(Newswire.net — December 24, 2016) — Once you enter your 40s and 50s, retirement is definitely something you should be taking seriously. Many people begin to tire out and dream about finally enjoying some of the money they’ve spent the past few decades earning. But if you aren’t prepared to make money during retirement, you’re going to blow through your savings pretty quickly.
Three Ideas for Passive Income
During retirement, you need to have a strategy in place for making money. You probably don’t need to match your monthly income from your working years, but it’s a good idea for the average person to plan on replacing between 25 to 50 percent of it. This figure could be more or less depending on how well you’ve saved over the years.
Since your plan is to relax a little bit and eliminate unnecessary stressors during retirement, the goal is to develop passive streams of income that let you make money while doing something else.

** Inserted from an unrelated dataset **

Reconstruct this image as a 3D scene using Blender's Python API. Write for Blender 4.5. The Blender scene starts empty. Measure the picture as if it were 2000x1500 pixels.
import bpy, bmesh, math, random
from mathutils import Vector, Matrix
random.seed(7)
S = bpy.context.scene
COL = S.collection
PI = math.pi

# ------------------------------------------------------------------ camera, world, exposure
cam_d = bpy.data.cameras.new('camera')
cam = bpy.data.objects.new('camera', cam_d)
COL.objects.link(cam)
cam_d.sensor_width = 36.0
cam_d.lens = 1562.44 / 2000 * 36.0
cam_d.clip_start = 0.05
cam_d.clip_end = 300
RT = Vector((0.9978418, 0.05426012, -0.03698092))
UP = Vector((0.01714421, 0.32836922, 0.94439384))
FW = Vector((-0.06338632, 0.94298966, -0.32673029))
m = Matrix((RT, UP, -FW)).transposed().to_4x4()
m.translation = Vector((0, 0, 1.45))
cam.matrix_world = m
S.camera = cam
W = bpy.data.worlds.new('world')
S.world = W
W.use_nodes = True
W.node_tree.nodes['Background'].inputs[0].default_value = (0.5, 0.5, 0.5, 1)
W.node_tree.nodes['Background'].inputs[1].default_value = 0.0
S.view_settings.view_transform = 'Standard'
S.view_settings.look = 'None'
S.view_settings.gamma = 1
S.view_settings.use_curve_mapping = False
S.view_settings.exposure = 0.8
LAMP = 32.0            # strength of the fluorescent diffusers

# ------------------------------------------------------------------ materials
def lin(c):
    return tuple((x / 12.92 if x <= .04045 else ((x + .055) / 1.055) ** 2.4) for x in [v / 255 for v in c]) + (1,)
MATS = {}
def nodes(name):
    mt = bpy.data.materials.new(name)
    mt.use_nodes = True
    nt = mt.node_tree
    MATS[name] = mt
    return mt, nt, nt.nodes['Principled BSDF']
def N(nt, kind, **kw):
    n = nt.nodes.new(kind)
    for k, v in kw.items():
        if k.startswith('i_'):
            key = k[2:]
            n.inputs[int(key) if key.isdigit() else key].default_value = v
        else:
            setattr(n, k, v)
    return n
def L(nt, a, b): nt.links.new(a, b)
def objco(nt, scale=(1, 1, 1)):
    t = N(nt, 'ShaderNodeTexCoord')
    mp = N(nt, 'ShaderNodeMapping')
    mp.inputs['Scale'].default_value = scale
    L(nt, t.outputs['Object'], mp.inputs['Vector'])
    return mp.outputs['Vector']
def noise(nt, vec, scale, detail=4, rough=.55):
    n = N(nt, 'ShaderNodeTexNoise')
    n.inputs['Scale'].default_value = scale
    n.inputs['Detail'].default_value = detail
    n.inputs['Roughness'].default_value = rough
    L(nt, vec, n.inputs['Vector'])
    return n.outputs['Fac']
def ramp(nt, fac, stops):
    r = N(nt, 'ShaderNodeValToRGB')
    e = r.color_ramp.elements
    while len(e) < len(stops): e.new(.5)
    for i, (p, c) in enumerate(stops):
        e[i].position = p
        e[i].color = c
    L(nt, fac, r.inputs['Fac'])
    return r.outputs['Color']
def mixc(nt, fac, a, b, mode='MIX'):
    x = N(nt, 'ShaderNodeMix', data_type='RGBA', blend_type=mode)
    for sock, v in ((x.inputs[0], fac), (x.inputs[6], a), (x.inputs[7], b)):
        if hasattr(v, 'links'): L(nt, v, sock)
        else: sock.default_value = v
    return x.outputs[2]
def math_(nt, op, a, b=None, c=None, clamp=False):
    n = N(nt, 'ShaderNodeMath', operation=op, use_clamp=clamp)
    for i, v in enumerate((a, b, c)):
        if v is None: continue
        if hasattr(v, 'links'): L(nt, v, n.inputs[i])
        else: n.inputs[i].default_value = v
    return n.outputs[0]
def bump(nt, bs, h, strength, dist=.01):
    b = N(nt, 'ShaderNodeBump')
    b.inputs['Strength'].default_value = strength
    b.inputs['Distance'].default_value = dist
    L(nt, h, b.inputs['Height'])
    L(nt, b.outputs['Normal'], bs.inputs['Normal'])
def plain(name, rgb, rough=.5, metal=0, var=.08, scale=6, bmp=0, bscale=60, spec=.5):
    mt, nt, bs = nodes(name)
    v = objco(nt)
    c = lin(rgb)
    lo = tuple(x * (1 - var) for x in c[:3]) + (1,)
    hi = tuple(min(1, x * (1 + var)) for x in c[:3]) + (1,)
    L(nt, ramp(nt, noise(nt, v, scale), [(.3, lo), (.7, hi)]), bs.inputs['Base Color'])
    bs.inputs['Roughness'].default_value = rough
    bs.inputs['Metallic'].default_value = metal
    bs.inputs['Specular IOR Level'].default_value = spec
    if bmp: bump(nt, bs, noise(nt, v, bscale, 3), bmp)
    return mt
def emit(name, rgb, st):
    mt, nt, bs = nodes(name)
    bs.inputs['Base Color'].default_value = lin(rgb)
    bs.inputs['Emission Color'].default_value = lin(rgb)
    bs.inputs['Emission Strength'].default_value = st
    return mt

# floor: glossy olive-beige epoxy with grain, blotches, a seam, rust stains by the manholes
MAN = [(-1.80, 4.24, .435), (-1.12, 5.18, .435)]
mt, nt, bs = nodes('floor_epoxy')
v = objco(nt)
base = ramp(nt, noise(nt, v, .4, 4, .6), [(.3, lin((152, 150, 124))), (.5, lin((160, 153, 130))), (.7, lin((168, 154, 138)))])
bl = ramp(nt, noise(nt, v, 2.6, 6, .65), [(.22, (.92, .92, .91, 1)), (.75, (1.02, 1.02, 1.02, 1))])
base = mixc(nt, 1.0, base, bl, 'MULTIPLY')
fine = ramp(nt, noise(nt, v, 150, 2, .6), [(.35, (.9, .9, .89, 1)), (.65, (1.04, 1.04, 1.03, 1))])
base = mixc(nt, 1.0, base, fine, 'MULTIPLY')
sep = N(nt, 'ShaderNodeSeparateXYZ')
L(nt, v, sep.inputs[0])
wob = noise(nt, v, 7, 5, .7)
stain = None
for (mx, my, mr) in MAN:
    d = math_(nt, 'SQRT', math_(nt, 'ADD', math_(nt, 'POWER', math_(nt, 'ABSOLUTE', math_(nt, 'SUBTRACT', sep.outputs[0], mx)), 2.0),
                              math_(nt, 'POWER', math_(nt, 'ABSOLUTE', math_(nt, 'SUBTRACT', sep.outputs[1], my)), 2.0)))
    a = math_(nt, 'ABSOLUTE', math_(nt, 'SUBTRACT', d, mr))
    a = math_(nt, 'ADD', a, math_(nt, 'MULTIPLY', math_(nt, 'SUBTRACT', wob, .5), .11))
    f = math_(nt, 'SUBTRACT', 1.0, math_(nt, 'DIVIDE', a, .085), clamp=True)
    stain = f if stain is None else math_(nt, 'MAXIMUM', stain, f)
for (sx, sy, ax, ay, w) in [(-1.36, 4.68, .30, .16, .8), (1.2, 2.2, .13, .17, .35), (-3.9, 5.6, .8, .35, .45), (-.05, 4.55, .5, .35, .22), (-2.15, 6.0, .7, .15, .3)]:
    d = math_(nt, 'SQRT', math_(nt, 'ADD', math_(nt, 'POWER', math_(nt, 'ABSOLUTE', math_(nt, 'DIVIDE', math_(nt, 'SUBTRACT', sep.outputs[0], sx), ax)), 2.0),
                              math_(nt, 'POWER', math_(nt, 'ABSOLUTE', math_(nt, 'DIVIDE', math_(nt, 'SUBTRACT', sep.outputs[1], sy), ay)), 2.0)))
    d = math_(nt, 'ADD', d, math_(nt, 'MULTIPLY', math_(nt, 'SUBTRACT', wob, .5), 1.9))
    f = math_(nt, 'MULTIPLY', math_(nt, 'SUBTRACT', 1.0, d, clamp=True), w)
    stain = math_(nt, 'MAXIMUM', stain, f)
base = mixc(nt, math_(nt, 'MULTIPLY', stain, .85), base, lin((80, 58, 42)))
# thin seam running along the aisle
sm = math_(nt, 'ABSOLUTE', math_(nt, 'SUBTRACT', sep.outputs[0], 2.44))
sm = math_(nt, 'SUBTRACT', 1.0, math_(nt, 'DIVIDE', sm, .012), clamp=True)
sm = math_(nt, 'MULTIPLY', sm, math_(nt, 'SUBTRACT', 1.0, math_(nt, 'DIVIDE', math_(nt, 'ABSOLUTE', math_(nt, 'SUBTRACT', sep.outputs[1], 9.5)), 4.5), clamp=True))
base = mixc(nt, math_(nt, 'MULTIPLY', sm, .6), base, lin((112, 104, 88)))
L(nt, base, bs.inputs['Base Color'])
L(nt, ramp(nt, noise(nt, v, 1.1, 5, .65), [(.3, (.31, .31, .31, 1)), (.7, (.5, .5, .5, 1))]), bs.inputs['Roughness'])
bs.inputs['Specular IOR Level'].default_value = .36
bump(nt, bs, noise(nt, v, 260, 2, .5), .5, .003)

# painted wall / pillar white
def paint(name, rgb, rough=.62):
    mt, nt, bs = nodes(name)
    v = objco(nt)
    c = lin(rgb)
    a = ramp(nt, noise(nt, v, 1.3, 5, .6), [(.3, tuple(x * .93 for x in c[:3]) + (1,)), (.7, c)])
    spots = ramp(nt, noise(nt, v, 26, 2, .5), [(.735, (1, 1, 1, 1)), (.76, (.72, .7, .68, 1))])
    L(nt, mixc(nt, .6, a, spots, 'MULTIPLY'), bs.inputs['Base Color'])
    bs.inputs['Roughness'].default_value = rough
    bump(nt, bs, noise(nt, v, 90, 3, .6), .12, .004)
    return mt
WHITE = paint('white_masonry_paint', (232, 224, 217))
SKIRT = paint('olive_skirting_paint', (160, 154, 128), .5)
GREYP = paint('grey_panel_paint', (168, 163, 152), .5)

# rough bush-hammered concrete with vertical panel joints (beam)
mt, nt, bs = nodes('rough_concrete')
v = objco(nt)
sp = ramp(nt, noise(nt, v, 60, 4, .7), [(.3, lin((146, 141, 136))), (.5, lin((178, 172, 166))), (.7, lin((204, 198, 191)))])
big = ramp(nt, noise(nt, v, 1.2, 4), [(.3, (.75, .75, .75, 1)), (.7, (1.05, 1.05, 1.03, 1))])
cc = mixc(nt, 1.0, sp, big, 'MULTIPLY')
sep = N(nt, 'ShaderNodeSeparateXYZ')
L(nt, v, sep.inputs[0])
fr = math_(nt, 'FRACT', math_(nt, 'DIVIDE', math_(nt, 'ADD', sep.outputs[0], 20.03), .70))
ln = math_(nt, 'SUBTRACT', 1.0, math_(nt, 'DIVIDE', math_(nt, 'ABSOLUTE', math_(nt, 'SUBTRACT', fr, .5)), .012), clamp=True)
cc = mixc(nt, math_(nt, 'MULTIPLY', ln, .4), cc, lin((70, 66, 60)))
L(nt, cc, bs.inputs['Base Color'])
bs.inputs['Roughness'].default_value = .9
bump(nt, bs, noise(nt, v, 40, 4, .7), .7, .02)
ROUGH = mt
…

Sounds pretty fantastic, right? Well, you’ll find some ideas below.
1. Rental Properties
The very first passive income vehicle most people turn to is real estate. With rental properties, you can put your money in a strong appreciating asset while also generating a steady income in the form of monthly rental payments from tenants. If you’re able to pay for a property in cash – or at least the majority in cash – you can bring in even higher returns.
Owning rental properties isn’t always considered passive, though. There can be midnight phone calls and weekend repair jobs if you aren’t careful. That’s why most savvy investors suggest paying the fee for a property management company to handle issues that arise. When the numbers align and you get long-term tenants, this can be a great setup.
2. Annuities
Are you familiar with annuities? In this situation, you invest a lump sum amount into an insurance company that uses your money for its own investments and financial responsibilities. Over the years, your money earns interest. In return, you begin receiving monthly payments at a specific date and for a specified time period. Many even guarantee payments for the rest of your life.
Annuities make sense if you expect to live a long life and have enough time to earn back your initial lump sum. There are many different kinds of annuities and it’s important that you carefully review any fund before investing. But under the right circumstances, this can be a fantastic way to earn incremental income without lifting a finger.
3. Dividend Stocks
Just because you’ve reached your retirement age doesn’t mean you should suddenly stop investing in the stock market. During your retirement years, dividend stocks are a great idea. They have the potential to generate capital gains and can help you generate a small amount of income.
As a reminder, dividend payments can be reduced or stopped at any time if the company doesn’t perform well. So it’s best to spread yourself out over multiple dividend stocks to curb risk. With the right mixture, you can not only see your portfolio grow, but you can also receive monthly, quarterly, or annual payments to offset some of your living expenses.
How Will You Earn Money?
Bringing in $2,000 a month in passive income may not seem like a lot to some retirees who spent their careers earning five-figure monthly salaries, but it adds up. If your retirement were to last for 30 years, $2,000 per month adds up to roughly $720,000.
That’s $720,000 you don’t have to drain from your retirement account and can instead save for your children, grandchildren, favorite charity, etc. A little bit goes a long way, so make passive income a priority.